* **Stated exercise**
Repeat the entire listing exactly as written.

* **Supplied material**
□ □ □ □ □ □ □

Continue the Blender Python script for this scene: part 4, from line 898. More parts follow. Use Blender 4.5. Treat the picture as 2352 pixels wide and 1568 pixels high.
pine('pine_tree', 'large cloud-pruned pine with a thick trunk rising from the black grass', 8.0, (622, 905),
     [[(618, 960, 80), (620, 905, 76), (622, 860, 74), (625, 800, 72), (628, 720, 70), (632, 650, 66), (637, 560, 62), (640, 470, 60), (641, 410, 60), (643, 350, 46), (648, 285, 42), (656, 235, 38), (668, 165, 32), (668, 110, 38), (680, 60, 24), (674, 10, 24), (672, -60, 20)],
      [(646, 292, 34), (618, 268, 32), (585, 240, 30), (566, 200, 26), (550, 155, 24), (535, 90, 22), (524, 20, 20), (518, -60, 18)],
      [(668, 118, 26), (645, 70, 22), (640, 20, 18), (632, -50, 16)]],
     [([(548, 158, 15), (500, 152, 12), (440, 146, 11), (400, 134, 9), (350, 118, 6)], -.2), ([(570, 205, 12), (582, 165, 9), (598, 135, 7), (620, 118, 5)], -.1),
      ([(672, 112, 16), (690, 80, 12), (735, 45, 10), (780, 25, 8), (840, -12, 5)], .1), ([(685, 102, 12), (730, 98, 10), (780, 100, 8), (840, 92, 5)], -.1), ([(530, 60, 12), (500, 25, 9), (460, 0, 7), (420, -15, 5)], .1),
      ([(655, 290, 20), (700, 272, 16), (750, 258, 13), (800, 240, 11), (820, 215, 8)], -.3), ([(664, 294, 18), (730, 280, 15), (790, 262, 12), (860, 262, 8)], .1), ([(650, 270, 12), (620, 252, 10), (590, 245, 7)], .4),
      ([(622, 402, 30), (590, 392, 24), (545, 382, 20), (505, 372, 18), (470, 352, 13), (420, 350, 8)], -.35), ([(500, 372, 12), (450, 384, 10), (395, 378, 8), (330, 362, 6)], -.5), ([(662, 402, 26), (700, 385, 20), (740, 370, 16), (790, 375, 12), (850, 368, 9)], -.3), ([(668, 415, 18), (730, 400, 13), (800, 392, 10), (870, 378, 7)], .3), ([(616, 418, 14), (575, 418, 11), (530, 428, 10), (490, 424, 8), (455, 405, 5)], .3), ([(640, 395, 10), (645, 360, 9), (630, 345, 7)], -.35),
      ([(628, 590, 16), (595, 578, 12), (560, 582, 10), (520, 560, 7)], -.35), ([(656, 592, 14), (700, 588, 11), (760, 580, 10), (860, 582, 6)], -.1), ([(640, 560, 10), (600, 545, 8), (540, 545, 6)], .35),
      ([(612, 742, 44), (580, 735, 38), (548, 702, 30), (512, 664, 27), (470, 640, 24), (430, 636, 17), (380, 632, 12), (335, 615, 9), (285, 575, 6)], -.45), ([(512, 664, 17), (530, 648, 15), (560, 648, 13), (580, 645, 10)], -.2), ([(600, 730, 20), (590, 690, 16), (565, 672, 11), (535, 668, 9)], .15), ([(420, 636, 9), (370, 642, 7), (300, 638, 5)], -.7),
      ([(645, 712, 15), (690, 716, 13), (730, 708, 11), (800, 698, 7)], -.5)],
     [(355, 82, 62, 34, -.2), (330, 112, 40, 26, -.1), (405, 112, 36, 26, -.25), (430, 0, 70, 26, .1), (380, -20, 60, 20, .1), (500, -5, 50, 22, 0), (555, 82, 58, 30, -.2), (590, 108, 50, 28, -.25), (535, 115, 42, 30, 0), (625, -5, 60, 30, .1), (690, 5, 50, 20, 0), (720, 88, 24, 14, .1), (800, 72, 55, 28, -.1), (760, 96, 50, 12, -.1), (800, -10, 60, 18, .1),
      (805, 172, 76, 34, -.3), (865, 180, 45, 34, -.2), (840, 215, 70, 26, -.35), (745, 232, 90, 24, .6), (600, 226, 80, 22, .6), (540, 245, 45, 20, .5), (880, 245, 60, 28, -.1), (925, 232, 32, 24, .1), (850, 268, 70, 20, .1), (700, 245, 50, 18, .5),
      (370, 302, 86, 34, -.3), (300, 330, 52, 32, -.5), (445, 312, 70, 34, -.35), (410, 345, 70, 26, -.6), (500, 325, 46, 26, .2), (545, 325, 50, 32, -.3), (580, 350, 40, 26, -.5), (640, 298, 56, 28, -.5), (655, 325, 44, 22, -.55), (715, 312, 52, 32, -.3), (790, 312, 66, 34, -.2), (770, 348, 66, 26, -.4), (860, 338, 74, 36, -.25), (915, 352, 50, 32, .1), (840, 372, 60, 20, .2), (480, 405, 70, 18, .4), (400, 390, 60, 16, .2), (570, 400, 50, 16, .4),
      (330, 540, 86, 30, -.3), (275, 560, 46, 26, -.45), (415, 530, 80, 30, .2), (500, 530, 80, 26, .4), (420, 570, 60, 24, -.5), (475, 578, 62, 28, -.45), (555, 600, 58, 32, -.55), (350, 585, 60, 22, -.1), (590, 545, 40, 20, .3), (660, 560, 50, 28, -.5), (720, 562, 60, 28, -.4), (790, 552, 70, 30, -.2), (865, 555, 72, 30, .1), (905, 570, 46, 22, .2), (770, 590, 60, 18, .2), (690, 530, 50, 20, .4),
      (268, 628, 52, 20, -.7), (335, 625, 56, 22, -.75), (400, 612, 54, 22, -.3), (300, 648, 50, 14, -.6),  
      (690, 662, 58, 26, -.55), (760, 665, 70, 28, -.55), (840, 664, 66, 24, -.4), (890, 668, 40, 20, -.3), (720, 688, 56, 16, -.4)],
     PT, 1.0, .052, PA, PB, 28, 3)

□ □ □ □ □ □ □

* **Output for this task**
Continue the Blender Python script for this scene: part 4, from line 898. More parts follow. Use Blender 4.5. Treat the picture as 2352 pixels wide and 1568 pixels high.
pine('pine_tree', 'large cloud-pruned pine with a thick trunk rising from the black grass', 8.0, (622, 905),
     [[(618, 960, 80), (620, 905, 76), (622, 860, 74), (625, 800, 72), (628, 720, 70), (632, 650, 66), (637, 560, 62), (640, 470, 60), (641, 410, 60), (643, 350, 46), (648, 285, 42), (656, 235, 38), (668, 165, 32), (668, 110, 38), (680, 60, 24), (674, 10, 24), (672, -60, 20)],
      [(646, 292, 34), (618, 268, 32), (585, 240, 30), (566, 200, 26), (550, 155, 24), (535, 90, 22), (524, 20, 20), (518, -60, 18)],
      [(668, 118, 26), (645, 70, 22), (640, 20, 18), (632, -50, 16)]],
     [([(548, 158, 15), (500, 152, 12), (440, 146, 11), (400, 134, 9), (350, 118, 6)], -.2), ([(570, 205, 12), (582, 165, 9), (598, 135, 7), (620, 118, 5)], -.1),
      ([(672, 112, 16), (690, 80, 12), (735, 45, 10), (780, 25, 8), (840, -12, 5)], .1), ([(685, 102, 12), (730, 98, 10), (780, 100, 8), (840, 92, 5)], -.1), ([(530, 60, 12), (500, 25, 9), (460, 0, 7), (420, -15, 5)], .1),
      ([(655, 290, 20), (700, 272, 16), (750, 258, 13), (800, 240, 11), (820, 215, 8)], -.3), ([(664, 294, 18), (730, 280, 15), (790, 262, 12), (860, 262, 8)], .1), ([(650, 270, 12), (620, 252, 10), (590, 245, 7)], .4),
      ([(622, 402, 30), (590, 392, 24), (545, 382, 20), (505, 372, 18), (470, 352, 13), (420, 350, 8)], -.35), ([(500, 372, 12), (450, 384, 10), (395, 378, 8), (330, 362, 6)], -.5), ([(662, 402, 26), (700, 385, 20), (740, 370, 16), (790, 375, 12), (850, 368, 9)], -.3), ([(668, 415, 18), (730, 400, 13), (800, 392, 10), (870, 378, 7)], .3), ([(616, 418, 14), (575, 418, 11), (530, 428, 10), (490, 424, 8), (455, 405, 5)], .3), ([(640, 395, 10), (645, 360, 9), (630, 345, 7)], -.35),
      ([(628, 590, 16), (595, 578, 12), (560, 582, 10), (520, 560, 7)], -.35), ([(656, 592, 14), (700, 588, 11), (760, 580, 10), (860, 582, 6)], -.1), ([(640, 560, 10), (600, 545, 8), (540, 545, 6)], .35),
      ([(612, 742, 44), (580, 735, 38), (548, 702, 30), (512, 664, 27), (470, 640, 24), (430, 636, 17), (380, 632, 12), (335, 615, 9), (285, 575, 6)], -.45), ([(512, 664, 17), (530, 648, 15), (560, 648, 13), (580, 645, 10)], -.2), ([(600, 730, 20), (590, 690, 16), (565, 672, 11), (535, 668, 9)], .15), ([(420, 636, 9), (370, 642, 7), (300, 638, 5)], -.7),
      ([(645, 712, 15), (690, 716, 13), (730, 708, 11), (800, 698, 7)], -.5)],
     [(355, 82, 62, 34, -.2), (330, 112, 40, 26, -.1), (405, 112, 36, 26, -.25), (430, 0, 70, 26, .1), (380, -20, 60, 20, .1), (500, -5, 50, 22, 0), (555, 82, 58, 30, -.2), (590, 108, 50, 28, -.25), (535, 115, 42, 30, 0), (625, -5, 60, 30, .1), (690, 5, 50, 20, 0), (720, 88, 24, 14, .1), (800, 72, 55, 28, -.1), (760, 96, 50, 12, -.1), (800, -10, 60, 18, .1),
      (805, 172, 76, 34, -.3), (865, 180, 45, 34, -.2), (840, 215, 70, 26, -.35), (745, 232, 90, 24, .6), (600, 226, 80, 22, .6), (540, 245, 45, 20, .5), (880, 245, 60, 28, -.1), (925, 232, 32, 24, .1), (850, 268, 70, 20, .1), (700, 245, 50, 18, .5),
      (370, 302, 86, 34, -.3), (300, 330, 52, 32, -.5), (445, 312, 70, 34, -.35), (410, 345, 70, 26, -.6), (500, 325, 46, 26, .2), (545, 325, 50, 32, -.3), (580, 350, 40, 26, -.5), (640, 298, 56, 28, -.5), (655, 325, 44, 22, -.55), (715, 312, 52, 32, -.3), (790, 312, 66, 34, -.2), (770, 348, 66, 26, -.4), (860, 338, 74, 36, -.25), (915, 352, 50, 32, .1), (840, 372, 60, 20, .2), (480, 405, 70, 18, .4), (400, 390, 60, 16, .2), (570, 400, 50, 16, .4),
      (330, 540, 86, 30, -.3), (275, 560, 46, 26, -.45), (415, 530, 80, 30, .2), (500, 530, 80, 26, .4), (420, 570, 60, 24, -.5), (475, 578, 62, 28, -.45), (555, 600, 58, 32, -.55), (350, 585, 60, 22, -.1), (590, 545, 40, 20, .3), (660, 560, 50, 28, -.5), (720, 562, 60, 28, -.4), (790, 552, 70, 30, -.2), (865, 555, 72, 30, .1), (905, 570, 46, 22, .2), (770, 590, 60, 18, .2), (690, 530, 50, 20, .4),
      (268, 628, 52, 20, -.7), (335, 625, 56, 22, -.75), (400, 612, 54, 22, -.3), (300, 648, 50, 14, -.6),  
      (690, 662, 58, 26, -.55), (760, 665, 70, 28, -.55), (840, 664, 66, 24, -.4), (890, 668, 40, 20, -.3), (720, 688, 56, 16, -.4)],
     PT, 1.0, .052, PA, PB, 28, 3)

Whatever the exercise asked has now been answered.